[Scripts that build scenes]
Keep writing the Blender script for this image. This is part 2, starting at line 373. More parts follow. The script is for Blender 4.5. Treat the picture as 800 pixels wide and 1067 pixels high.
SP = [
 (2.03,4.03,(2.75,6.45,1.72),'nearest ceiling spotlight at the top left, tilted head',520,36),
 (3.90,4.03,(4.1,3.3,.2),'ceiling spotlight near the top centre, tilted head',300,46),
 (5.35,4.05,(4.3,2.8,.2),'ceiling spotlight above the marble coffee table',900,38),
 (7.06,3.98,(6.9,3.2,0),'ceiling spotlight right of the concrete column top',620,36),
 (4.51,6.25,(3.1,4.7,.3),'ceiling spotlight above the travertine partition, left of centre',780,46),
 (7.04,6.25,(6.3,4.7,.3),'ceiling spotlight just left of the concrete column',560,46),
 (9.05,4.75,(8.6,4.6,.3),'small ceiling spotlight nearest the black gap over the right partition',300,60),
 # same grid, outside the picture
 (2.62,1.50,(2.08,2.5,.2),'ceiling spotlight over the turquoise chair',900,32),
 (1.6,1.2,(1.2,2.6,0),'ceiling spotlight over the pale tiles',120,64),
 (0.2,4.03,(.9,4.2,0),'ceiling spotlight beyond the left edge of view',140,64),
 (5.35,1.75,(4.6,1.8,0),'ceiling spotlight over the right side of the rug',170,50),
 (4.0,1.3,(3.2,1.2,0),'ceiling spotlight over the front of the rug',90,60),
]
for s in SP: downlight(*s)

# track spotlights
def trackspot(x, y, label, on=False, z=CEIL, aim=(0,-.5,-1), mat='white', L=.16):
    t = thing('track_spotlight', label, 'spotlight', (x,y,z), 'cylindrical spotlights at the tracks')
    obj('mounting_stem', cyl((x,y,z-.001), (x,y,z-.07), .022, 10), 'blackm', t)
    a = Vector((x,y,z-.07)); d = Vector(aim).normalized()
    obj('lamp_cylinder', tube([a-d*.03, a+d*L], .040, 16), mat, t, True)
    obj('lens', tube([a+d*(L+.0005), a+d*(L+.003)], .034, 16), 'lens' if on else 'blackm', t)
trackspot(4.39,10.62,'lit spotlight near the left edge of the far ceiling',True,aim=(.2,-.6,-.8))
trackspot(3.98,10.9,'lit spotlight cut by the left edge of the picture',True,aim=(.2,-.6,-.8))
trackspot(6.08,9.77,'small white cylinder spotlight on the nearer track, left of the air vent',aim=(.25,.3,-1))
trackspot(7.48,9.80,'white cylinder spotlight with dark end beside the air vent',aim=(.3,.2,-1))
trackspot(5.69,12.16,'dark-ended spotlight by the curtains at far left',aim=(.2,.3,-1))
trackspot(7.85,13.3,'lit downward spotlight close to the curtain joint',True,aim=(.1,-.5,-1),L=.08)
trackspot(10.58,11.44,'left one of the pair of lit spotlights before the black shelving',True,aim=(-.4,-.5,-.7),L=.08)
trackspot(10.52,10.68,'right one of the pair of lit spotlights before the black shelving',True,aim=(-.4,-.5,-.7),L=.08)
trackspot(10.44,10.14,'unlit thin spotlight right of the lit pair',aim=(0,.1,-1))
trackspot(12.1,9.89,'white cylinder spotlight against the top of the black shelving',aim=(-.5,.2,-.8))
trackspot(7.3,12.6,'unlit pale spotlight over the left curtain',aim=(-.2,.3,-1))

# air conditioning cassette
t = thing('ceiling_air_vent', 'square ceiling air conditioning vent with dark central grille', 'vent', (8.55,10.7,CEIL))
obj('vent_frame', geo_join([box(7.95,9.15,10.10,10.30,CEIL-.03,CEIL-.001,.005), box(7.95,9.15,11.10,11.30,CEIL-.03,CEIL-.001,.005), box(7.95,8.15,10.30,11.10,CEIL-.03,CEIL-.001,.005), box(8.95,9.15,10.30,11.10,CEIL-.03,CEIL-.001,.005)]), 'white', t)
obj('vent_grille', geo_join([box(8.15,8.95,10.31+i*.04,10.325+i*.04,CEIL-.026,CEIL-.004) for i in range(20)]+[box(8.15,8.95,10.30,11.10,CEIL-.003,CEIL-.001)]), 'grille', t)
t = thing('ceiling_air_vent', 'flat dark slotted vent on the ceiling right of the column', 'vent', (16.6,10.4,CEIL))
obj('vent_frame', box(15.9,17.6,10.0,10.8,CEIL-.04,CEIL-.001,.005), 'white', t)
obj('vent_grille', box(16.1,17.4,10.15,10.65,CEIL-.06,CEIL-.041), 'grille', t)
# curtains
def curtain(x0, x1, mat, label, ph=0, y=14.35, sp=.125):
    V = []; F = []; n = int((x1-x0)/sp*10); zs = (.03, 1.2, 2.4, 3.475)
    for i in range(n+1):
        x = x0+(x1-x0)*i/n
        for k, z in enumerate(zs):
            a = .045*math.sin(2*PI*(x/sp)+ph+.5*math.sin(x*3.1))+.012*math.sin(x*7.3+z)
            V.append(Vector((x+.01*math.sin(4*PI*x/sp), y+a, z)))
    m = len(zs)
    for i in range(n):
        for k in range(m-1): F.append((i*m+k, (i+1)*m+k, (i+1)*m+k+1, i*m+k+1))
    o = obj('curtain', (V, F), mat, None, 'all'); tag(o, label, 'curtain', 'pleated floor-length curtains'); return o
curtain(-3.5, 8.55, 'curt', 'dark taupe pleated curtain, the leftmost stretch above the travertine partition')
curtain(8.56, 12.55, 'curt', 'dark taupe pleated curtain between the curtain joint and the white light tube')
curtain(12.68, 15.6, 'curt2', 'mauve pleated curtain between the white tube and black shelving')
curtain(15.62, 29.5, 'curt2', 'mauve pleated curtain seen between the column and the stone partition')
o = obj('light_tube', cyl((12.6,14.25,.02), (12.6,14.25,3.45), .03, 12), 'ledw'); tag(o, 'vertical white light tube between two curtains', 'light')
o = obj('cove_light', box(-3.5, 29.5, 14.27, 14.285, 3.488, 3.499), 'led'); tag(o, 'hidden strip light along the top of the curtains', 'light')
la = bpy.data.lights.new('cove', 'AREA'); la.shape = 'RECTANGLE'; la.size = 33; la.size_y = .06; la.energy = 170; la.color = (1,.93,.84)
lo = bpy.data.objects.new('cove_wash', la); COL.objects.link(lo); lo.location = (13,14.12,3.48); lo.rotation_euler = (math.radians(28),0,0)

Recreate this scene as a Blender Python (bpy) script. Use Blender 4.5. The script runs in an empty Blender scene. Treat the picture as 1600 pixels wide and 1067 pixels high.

**Directions for this task**
Select every line of the material above holding the word "high" and copy it.

**Result for this task**
Keep writing the Blender script for this image. This is part 2, starting at line 373. More parts follow. The script is for Blender 4.5. Treat the picture as 800 pixels wide and 1067 pixels high.
Recreate this scene as a Blender Python (bpy) script. Use Blender 4.5. The script runs in an empty Blender scene. Treat the picture as 1600 pixels wide and 1067 pixels high.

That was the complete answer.